— begin ENTRIES SUPPLIED —

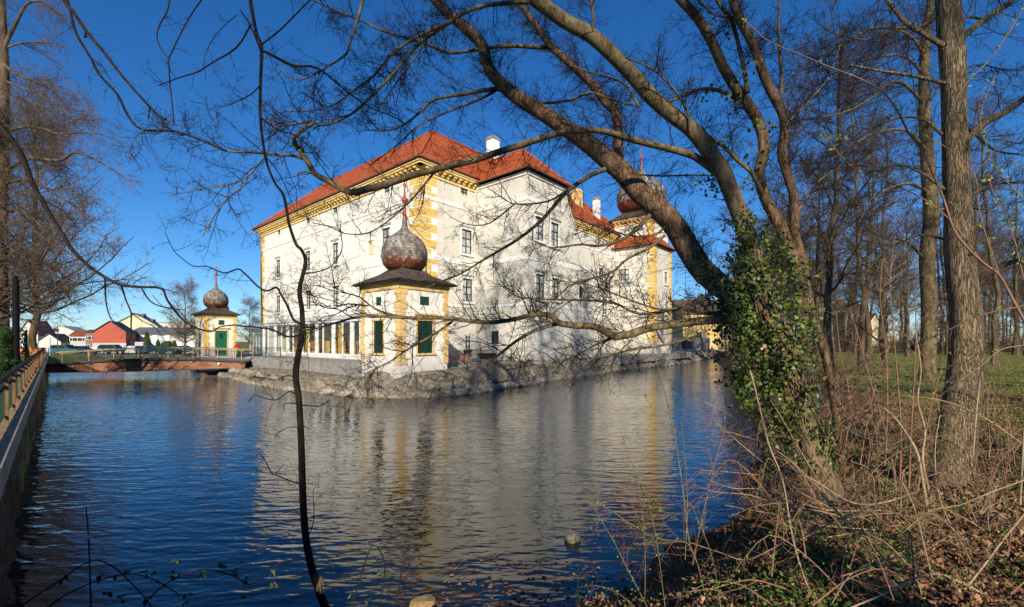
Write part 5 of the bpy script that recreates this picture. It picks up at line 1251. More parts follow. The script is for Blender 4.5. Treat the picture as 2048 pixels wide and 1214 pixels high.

— end ENTRIES SUPPLIED —
— begin ENTRIES SUPPLIED —

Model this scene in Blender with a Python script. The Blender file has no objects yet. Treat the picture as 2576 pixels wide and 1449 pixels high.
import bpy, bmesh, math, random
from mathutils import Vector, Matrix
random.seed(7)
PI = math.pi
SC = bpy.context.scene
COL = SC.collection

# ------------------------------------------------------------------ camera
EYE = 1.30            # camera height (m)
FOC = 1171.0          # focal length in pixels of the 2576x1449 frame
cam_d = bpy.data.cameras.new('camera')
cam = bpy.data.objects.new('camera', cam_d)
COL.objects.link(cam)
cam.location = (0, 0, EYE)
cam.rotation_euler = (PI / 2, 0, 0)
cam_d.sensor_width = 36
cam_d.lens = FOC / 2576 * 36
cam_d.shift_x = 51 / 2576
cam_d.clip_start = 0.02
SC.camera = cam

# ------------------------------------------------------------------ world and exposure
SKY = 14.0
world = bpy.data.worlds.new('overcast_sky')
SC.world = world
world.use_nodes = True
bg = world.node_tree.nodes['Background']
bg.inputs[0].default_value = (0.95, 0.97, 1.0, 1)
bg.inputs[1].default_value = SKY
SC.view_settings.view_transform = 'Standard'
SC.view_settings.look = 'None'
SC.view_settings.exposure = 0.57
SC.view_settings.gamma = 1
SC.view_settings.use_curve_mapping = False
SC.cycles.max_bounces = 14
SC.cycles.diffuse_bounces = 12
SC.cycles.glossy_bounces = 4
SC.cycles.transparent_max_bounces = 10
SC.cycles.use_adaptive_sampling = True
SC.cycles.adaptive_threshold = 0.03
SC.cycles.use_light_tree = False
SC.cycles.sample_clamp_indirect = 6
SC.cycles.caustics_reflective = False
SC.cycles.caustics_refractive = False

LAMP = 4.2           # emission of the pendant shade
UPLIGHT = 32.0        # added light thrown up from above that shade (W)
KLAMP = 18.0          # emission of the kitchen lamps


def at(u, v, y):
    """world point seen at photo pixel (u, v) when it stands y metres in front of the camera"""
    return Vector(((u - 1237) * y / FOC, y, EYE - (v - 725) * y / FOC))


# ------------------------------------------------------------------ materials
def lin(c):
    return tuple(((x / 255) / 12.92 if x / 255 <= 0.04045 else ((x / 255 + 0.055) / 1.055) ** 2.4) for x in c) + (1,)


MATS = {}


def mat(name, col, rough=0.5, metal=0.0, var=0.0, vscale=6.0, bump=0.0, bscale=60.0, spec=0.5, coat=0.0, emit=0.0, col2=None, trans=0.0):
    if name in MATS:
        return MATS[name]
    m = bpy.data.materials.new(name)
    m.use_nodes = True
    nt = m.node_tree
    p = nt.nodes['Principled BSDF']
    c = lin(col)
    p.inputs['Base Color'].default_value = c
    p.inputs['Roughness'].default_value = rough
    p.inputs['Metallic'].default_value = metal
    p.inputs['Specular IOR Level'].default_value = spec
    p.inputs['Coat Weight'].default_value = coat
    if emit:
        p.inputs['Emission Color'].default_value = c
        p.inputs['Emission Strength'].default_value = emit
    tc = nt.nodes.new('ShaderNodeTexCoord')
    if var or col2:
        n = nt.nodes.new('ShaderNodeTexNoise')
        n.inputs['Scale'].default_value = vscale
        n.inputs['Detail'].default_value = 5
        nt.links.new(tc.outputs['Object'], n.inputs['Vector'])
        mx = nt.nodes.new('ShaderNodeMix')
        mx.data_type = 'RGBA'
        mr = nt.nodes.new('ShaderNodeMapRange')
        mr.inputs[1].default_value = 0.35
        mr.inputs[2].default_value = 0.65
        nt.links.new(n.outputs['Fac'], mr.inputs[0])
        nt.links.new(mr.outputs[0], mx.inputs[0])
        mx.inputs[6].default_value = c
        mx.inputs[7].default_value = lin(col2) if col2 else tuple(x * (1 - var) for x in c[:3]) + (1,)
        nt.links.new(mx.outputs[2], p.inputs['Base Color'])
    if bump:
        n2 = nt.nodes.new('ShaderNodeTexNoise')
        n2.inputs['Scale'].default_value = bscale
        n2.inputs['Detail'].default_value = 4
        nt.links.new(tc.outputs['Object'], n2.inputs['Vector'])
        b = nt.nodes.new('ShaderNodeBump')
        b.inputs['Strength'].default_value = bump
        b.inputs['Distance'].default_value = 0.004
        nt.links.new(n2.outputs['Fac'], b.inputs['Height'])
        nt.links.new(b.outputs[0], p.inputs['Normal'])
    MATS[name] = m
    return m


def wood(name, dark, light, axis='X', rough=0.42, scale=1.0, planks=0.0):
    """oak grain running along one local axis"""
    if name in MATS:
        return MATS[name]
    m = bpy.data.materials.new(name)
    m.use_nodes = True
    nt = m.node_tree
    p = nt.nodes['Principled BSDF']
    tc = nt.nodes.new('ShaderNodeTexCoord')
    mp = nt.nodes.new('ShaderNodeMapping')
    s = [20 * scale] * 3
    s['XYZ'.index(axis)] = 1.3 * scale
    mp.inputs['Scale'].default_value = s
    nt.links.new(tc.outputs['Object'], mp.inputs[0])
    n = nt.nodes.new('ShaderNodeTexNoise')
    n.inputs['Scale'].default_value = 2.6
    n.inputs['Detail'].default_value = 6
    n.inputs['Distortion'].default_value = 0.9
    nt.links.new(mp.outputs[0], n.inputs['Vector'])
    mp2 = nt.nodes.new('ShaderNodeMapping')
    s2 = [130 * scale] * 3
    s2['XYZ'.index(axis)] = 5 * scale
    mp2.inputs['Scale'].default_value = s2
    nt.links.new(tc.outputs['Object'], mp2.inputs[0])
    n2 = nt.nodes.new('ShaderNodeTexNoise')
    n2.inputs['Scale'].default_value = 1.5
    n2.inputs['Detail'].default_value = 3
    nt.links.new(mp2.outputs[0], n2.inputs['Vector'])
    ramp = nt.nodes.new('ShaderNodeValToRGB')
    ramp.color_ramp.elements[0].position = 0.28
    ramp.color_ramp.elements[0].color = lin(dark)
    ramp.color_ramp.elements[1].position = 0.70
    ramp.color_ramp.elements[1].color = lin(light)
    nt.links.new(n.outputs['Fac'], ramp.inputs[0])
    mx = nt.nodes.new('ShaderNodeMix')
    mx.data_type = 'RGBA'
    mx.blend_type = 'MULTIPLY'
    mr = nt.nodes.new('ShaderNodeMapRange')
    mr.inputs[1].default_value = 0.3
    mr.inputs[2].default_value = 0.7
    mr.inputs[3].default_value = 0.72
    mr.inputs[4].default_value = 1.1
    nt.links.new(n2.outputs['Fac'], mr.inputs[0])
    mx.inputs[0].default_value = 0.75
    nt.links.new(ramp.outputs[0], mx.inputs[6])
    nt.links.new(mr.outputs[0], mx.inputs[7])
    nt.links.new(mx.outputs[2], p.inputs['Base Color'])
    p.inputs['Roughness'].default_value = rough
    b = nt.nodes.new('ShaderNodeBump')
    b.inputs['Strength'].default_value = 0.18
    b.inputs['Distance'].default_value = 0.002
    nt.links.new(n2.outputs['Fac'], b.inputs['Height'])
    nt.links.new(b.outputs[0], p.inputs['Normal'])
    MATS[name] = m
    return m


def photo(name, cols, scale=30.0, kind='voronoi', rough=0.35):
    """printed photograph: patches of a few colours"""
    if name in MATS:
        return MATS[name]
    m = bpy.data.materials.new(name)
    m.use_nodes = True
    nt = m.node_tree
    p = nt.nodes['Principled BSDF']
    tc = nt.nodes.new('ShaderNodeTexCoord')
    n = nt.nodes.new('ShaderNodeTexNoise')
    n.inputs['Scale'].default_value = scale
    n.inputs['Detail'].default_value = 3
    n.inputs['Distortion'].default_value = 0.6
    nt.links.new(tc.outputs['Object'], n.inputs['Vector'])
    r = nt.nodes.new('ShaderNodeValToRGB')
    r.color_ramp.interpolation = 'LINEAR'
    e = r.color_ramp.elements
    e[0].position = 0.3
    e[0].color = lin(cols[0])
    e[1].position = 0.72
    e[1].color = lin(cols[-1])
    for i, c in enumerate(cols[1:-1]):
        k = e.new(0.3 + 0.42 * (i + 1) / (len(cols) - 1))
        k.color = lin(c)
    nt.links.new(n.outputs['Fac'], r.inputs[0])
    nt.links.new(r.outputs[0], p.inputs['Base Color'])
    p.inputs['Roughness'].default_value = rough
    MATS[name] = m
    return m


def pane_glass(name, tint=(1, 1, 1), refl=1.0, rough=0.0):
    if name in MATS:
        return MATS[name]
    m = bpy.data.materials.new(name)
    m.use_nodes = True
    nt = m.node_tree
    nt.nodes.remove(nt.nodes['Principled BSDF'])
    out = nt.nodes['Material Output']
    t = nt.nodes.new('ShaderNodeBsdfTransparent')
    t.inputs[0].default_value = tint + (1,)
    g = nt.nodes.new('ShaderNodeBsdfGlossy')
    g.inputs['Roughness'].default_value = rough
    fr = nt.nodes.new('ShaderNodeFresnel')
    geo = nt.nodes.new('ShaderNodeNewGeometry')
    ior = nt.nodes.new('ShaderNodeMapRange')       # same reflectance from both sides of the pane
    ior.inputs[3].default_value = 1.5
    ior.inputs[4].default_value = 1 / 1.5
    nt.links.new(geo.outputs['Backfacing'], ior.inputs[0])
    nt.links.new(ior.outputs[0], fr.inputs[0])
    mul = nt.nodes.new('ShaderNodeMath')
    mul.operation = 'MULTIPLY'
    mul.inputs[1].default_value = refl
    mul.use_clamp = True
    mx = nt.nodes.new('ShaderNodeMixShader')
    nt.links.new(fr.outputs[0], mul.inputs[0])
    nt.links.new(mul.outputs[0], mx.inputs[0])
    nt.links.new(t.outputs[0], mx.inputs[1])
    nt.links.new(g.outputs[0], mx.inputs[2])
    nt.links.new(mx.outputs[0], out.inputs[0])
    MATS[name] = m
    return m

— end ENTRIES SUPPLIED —

Return only those lines of the records that contain the string "this".

Write part 5 of the bpy script that recreates this picture. It picks up at line 1251. More parts follow. The script is for Blender 4.5. Treat the picture as 2048 pixels wide and 1214 pixels high.
Model this scene in Blender with a Python script. The Blender file has no objects yet. Treat the picture as 2576 pixels wide and 1449 pixels high.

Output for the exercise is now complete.